Tuesday, June 21, 2011

The Cost of Pride and Arrogance

Samson was the third to the last of the Judges, those who God placed over Israel in that period of Israel's history. His parents were aged and had no children, like Abraham and Sarah, and Zechariah and Elisheva (Elizabeth). The angel of the Lord told Samson's mother that he was to be a Nazirite, no grapes or fermented beverage should he ever drink, and Nazirites were never to touch dead things as they would be defiled. The scriptures tell us that Samson grew and the spirit of the Lord stirred him, but in reading through Judges 13-16, It's clear Samson had some issues: arrogance (an only child, and announced by an angel his parents probably denied him nothing). The Jews were not supposed to take foreign wives, much less a Philistine woman, as the Philistines were oppressing Israel, and their sworn enemies (to this very day, as Philistia is what is today known as Gaza), but at his insistence (being an only child, and "special") he went to Timnah, with his parents in tow, he killed a lion on the way, unbeknown to them, and later on the way back, ate honey from a honeycomb that bees had made inside the lion's carcass! He also had an obvious weakness for women- his first wife... Delilah...visited a brothel, and that is just what is recorded.

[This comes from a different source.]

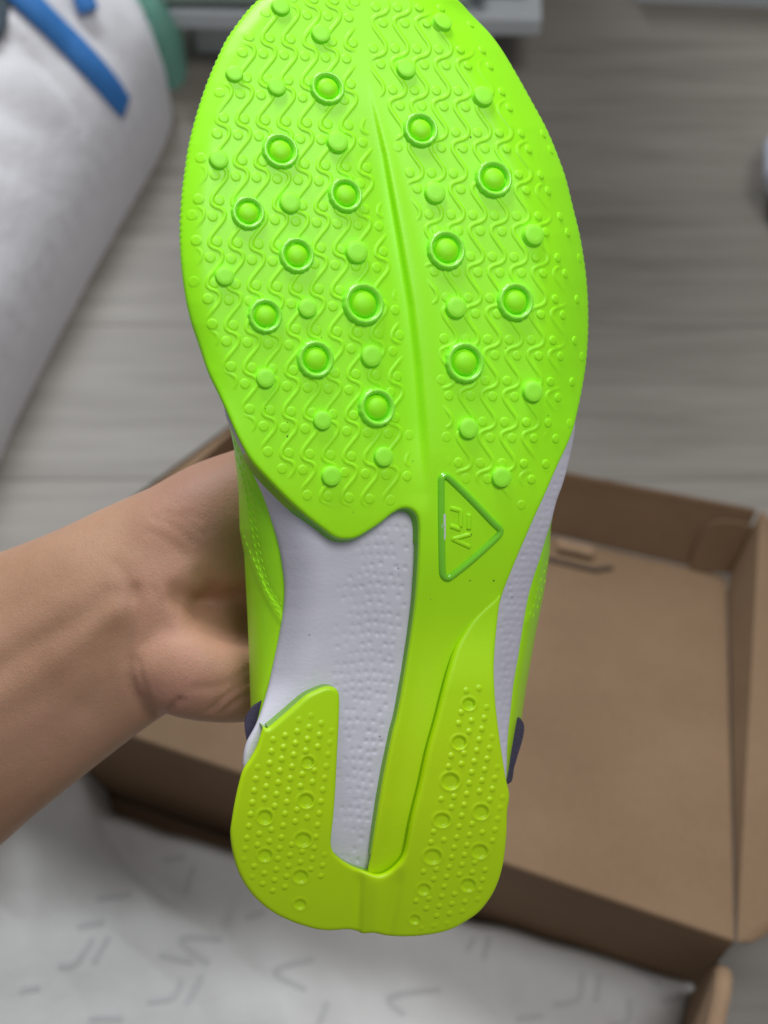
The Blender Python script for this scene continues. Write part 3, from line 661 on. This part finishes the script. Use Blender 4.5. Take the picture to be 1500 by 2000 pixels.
for side, ref, ctl, sx_, e1, e2, dots in ((-1, (422.2, 472.0), CTL_L, 40.7, np.array([1, .060]), np.array([-.055, 1]), [(5, 0), (-33, 108)]),
                                          (1, (927.2, 527.7), CTL_R, 42.6, np.array([1, .018]), np.array([-.058, 1]), [(22, 14), (-34, 184)])):
    e1 = e1 / np.linalg.norm(e1); e2 = e2 / np.linalg.norm(e2)
    for i in range(-12, 13):
        C = np.vstack([ctl + np.array([0, k * TP]) for k in range(-9, 9)]); C = catmull(C, 5)
        P = np.array(ref) + np.outer(C[:, 0] + i * sx_, e1) + np.outer(C[:, 1], e2)
        P = P[(P[:, 1] > -45) & (P[:, 1] < 1010)]; f = fade(P, side)
        ok = f > 0.04; st = None
        for k in range(len(P) + 1):
            if k < len(P) and ok[k]: st = k if st is None else st
            elif st is not None:
                if k - st > 5: ridges.append((P[st:k], f[st:k]))
                st = None
        for k in range(-9, 9):
            for dx, dy in dots:
                q_ = np.array(ref) + (dx / 3.409 + i * sx_) * e1 + (dy / 3.409 + k * TP) * e2
                if -45 < q_[1] < 1010: nubs.append((*q_, side))
prof = np.array([-1, -.76, -.48, 0, .48, .76, 1.]); ph_ = np.array([0, .45, .93, 1, .93, .45, 0])
RH, RW = 0.00030, 5.2
for P, f in ridges:
    tg = np.gradient(P, axis=0); tg /= np.linalg.norm(tg, axis=1)[:, None] + 1e-9; nn = np.stack([-tg[:, 1], tg[:, 0]], 1)
    n = len(P); Q = (P[:, None, :] + nn[:, None, :] * (prof * RW)[None, :, None]).reshape(-1, 2)
    V = place(Q[:, 0], Q[:, 1], Zfore(Q[:, 0], Q[:, 1])); hh = (RH * ph_[None, :] * f[:, None] - 0.00004).ravel(); V = V + NZ * hh[:, None]
    F = [[i * 7 + k, i * 7 + k + 1, (i + 1) * 7 + k + 1, (i + 1) * 7 + k] for i in range(n - 1) for k in range(6)]
    F = [q_[::-1] for q_ in F]
    obj('wave_ridge', mesh_np('wave_ridge', V, F, M_NUB), SHOE)
nub_prof = [(1.0, -.06), (.93, .04), (.84, .22), (.74, .33), (.60, .37), (.12, .39)]
nub_me = lathe('nub', nub_prof, 14, M_NUB)
NB = np.array(nubs); keep = np.zeros(len(NB), bool); fn = np.zeros(len(NB))
for s_i in (-1, 1):
    m = NB[:, 2] == s_i; fn[m] = fade(NB[m][:, :2], s_i, True)
keep = (fn > 0.12) & stud_clear(NB[:, :2], 4); NB = NB[keep]; fn = fn[keep]
xr_ = np.interp(NB[:, 1], XRR[:, 0], XRR[:, 1]); near = (xr_ - NB[:, 0]) < 110
order = np.argsort(-(fn + 0.001 * NB[:, 1]))
rest_V, rest_F, nv = [], [], 0
base_v = np.array([v.co[:] for v in nub_me.vertices]); base_f = [list(p_.vertices) for p_ in nub_me.polygons]
for c_i, k in enumerate(order):
    x, y = NB[k, :2]; amp = 0.62 if not near[k] else 1.05
    M = mat_at(x, y, Zfore, 11.0 * PXM * (1 if not near[k] else .95), 0, 0, 10.4 * PXM * 0.62 * amp * (0.35 + 0.65 * fn[k]))
    if c_i < 290: obj('nub', nub_me, SHOE, M)
    else:
        Mn = np.array(M); rest_V.append(base_v @ Mn[:3, :3].T + Mn[:3, 3]); rest_F += [[q_ + nv for q_ in f_] for f_ in base_f]; nv += len(base_v)
if rest_V: tag(obj('nub_field', mesh_np('nub_field', np.vstack(rest_V), rest_F, M_NUB), SHOE), kind='stuff')
# heel bumps
bump_me = lathe('grip_bump', [(1.0, -.06), (.88, .03), (.72, .2), (.5, .42), (.28, .54), (.1, .58)], 12, lime_mat('lime_bump', rough=0.36))
hb = []
for i in range(-14, 15):
    for j in range(-14, 15):
        hb.append((604 - 3.4 * j - 23.5 * i, 1421 + 23.0 * j + 8.0 * i, -1)); hb.append((892 - 4.9 * j + 25 * i, 1636 + 21.2 * j - 5.0 * i, 1))
hb = np.array(hb, float)
# rows close up a little where the heel curls away
for s_i in (-1, 1):
    m = (hb[:, 2] == s_i) & (hb[:, 1] > 1640); hb[m, 1] = 1640 + (hb[m, 1] - 1640) * 0.90
d, _ = dist_to(hb[:, :2], HOB); okh = inside(hb[:, :2], HOB) & (d > 12) & (hb[:, 1] > 1290)
lx = np.interp(hb[:, 1], [1330, 1450, 1562, 1646, 1726, 1810], [903, 884, 858, 838, 820, 800])
okh &= np.where(hb[:, 2] < 0, (hb[:, 0] < 650) & (hb[:, 1] > 1390), (hb[:, 0] > lx))
for x, y, r_ in HOLES: okh &= np.hypot(hb[:, 0] - x, hb[:, 1] - y) > r_ + 8
fd = sstep(10, 34, d) * np.where(hb[:, 2] > 0, sstep(1280, 1400, hb[:, 1]), sstep(1385, 1440, hb[:, 1]))
for k in np.nonzero(okh & (fd > .08))[0]:
    obj('grip_bump', bump_me, SHOE, mat_at(hb[k, 0], hb[k, 1], lambda a, c: Zheel(a, c), 8.2 * PXM, 0, 0, 8.6 * PXM * (0.15 + .32 * fd[k])))

# dust specks caught on the rubber
M_DUST, nt, b = new_mat('dark_dust'); b.inputs['Base Color'].default_value = (0.05, 0.06, 0.03, 1); b.inputs['Roughness'].default_value = 0.9
dv_, df_ = [], []
for x, y, r_ in [(919, 268, 1.6), (895, 292, 1), (561, 852, 1.6), (561, 825, 1), (518, 798, 1), (733, 935, 1.4), (988, 680, 1.2), (1007, 757, 1.4), (918, 1134, 1.3), (964, 1134, 1.7), (920, 1044, 1.6), (1070, 812, 1), (628, 660, 1), (460, 560, 1), (806, 900, 1), (1000, 1166, 1.2), (841, 1170, .9), (690, 1000, .9), (604, 1240, 1.1), (742, 1438, 1.3), (778, 1110, 1.2)]:
    foam = (y > 1050 and x < 800) or (x, y) == (1000, 1166)
    P0 = place(np.array([x]), np.array([y]), (Zmid if foam else Zfore)(np.array([float(x)]), np.array([float(y)])))[0] + NZ * 0.00008
    n0 = len(dv_)
    for k in range(7): dv_.append(P0 + r_ * PXM * np.array([math.cos(k * .9) * (1 + .3 * math.sin(k * 5 + x)), math.sin(k * .9) * (1 + .3 * math.cos(k * 4 + y)), -0.3 * math.cos(k * .9)]))
    dv_.append(P0 + NZ * r_ * PXM * .6)
    df_ += [[n0 + k, n0 + (k + 1) % 7, n0 + 7] for k in range(7)]
tag(obj('dust_specks', mesh_np('dust_specks', np.array(dv_), df_, M_DUST), SHOE), kind='stuff')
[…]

My impressions are that because of pride and arrogance, he did not treat sacred things as sacred, perhaps because the Lord had been with him since he could remember, he took those special giftings for granted. Killing a thousand men with a donkey's jawbone, he composed a song - about himself! He acted out of selfishness and often responded in a gut-level kneejerk sort of way, and the results were obvious. There are consequences, the last of which resulted in his capture, imprisonment and having his eyes gouged out by his enemies. The loss of his eyesight, though, resulted in his greatest spiritual clarity...weak and chained to a mill stone grinding grain, he had time to repent and dwell on the Lord,and as he did his strength was renewed. When the Philistines brough Samson out to make fun of him, he asked the Lord for restoration, the Lord redeemed him, answered his petition, and as Samson pushed out the pillars of Dagon's temple, he literally "brought down the house", destroying many of Israel's and God's enemies, as he died.